Star Trek Into Darkness
Chris Pine, Zachary Quinto, and Zoe Saldana star in a film written by Roberto Orci and Alex Kurtzman and directed by J.J. Abrams.
By rights, all kinds of human people ought to love this film. Barring the outright haters of science fiction, J.J. Abrams’s embellishment of his genius reboot of the films that rebooted the old cult television show should delight, in ascending order, plain old blockbuster fans, dyed-in-the-wool Trekkers, and, most of all, people (like me) who secretly love Star Trek but also love to make fun of its many ridiculous science-defying motifs, like light speed and time travel, transport beams and intermingled aliens like Spock. (Who, by the way, clearly steals the show.)
Take the famous Prime Directive, for instance. Star Trek frequently reminds us that the Starship Enterprise is meant only to explore and never to interfere in any way with the indigenous populations it boldly goes to encounter. Each show then promptly spends the rest of the hour trampling that principle. Abrams spends the first 20 minutes of the new film outrageously illustrating his own amusement at that hypocrisy in an opener paced faster than a rollercoaster involving alien peoples who look like the mud people of Borneo, a seething volcano, and an apparently death-wishing Spock (brilliantly played by Zachary Quinto) in dire straits. Of course, Kirk (Chris Pine) magnificently defies Starfleet General Orders, pulling the Enterprise from its berth beneath the ocean and dazzling the space primitives (and the audience). Abrams gets a lot out of every scene he films, too. He rocks the warp-speed thrills per second, but he also sets up themes that resonate until the film ends.

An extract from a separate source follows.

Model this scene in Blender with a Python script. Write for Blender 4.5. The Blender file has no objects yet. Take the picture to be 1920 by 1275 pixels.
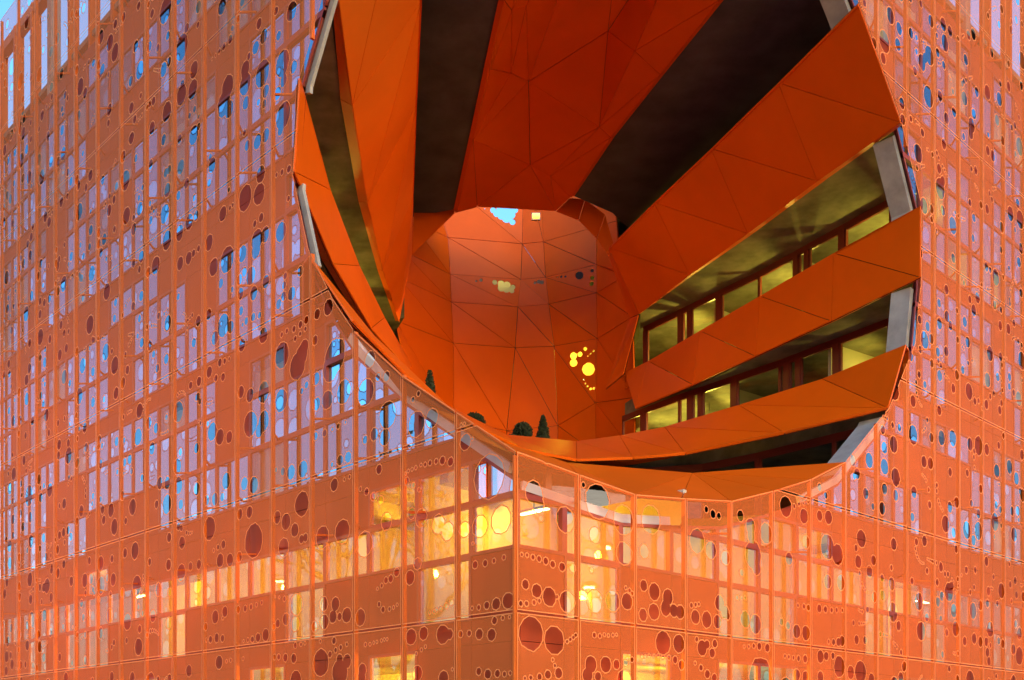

The rest of the movie is too mired in possible spoilers to discuss, though most fans have already guessed the main twist. Suffice it to say that Abrams salutes (and nicely twists) everything that went before, tweaking the old narratives and playing with the funny bric-a-brac. It somehow moves at Impulse Drive while seeming to seem meditative, too. Abrams, the cinematic son of early Spielberg, shows us amazing things, makes us feel feelings, and somehow gets us to laugh at our own willing credulity. For summer movie filmmakers, these ought to be the Prime Directives.